Recently, the first prototype off-shore wind turbine in the US was launched off the coast of Maine. Off-shore wind energy holds a lot of promise – or at least, the companies participating in a recent ocean rights auction seem to think so. Deepwater Energy won development rights on a 165,000 acre piece of land for the sum of $3.8 million. That’s a hefty sum, but the company definitely thinks the price is worth it.

Offshore Wind Potential

Offshore farms are nothing new in the world of wind energy, but the US still doesn’t have one. The auctioned land, which is located off the coast of Rhode Island, is perfect for a wind farm; the steady breezes and lack of obstructions take care of any technical needs, while the distance from high-traffic areas takes care of the complaints that wind farms typically generate.

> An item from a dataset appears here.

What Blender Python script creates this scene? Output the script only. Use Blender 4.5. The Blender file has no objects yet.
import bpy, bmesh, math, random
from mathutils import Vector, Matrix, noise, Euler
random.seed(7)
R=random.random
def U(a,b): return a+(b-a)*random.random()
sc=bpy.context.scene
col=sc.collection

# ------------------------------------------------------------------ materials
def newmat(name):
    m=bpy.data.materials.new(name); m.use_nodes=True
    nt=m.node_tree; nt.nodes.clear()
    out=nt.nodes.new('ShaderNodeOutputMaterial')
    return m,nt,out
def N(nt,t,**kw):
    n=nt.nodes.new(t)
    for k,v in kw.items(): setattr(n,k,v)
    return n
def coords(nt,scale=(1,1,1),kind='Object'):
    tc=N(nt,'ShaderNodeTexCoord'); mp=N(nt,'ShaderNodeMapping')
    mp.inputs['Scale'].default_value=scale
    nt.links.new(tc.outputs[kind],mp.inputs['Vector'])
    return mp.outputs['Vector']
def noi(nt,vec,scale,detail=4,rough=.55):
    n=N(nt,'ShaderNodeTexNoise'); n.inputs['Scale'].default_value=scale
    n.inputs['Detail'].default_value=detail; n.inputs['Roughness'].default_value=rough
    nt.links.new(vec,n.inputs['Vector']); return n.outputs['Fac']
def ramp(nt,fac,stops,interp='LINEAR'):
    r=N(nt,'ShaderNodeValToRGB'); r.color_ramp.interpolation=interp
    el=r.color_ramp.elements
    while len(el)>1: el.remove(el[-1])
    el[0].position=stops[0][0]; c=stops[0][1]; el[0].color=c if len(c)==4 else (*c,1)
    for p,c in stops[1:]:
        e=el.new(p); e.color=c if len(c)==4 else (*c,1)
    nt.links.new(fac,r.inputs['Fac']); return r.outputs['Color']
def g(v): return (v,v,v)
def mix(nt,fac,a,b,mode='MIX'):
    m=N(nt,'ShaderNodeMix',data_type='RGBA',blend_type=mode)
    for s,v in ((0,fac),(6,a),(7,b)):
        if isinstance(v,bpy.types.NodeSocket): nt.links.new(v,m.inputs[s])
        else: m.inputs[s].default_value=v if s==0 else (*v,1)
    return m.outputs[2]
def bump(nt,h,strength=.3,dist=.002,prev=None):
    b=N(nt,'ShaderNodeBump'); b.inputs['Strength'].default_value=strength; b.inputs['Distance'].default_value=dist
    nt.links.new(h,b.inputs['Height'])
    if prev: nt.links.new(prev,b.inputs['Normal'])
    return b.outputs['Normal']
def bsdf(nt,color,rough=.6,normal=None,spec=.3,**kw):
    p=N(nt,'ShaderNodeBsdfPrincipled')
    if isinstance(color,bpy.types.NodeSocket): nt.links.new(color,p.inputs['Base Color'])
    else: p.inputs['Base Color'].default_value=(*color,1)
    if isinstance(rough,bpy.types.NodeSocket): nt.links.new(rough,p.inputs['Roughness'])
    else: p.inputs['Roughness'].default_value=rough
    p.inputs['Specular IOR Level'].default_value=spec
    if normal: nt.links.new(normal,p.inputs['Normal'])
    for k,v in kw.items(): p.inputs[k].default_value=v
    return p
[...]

Of course, offshore projects in the US have been attempted before. Bluewater Wind, a project run by NRG energy, was put on an indefinite hold in 2012. Cape Wind is still in the financing stage, and doesn’t project that they’ll have the funding they need until 2015. Even the images of turbines on their site are just artists representation.

One large problem is actually constructing turbines out on the water. There are two main options: make the turbine float, or find a way to build it from the ocean floor. If you’re close to land, the second option works just fine; but this makes the idea of getting turbines away from residential areas a moot point.

The difficulty isn’t just in the technical aspects; after all, there are countless wind farms in Europe already. The main difficulty is finding investors willing to finance these expensive and potentially risky projects. If Deepwater Energy has the funding they need to create a complete wind farm, they’ll be ahead of the curve – in the United States, at least.

How Will the Land be Used?

Right now, Deepwater Energy has the rights to the land, but there’s a time limit. The company has 4 years to come up with a plan and set it in motion. Basically, they’ve got a rather expensive reservation. If they do something with it, they’ll get to keep the land and the profits from it. But if they fail to develop it, rights will likely be passed onto another hopeful company.

The Bureau of Ocean Energy Management, which ran the auction, will be holding another on September 4th. The goal is to encourage the development of clean energy; by creating competitive auctions and placing a time limit on the lease, companies are incentive to complete their research as quickly and effectively as possible. With any luck, we’ll be seeing offshore turbines within the next 5 years, although it may take longer.

If the project is successful, the United States will finally catch up to Europe in the use of cleaner and cheaper energy. The land purchased by Deepwater Energy could power over a million homes, if used correctly. Keep an eye on the coasts; they’ll be dotted with turbines in no time.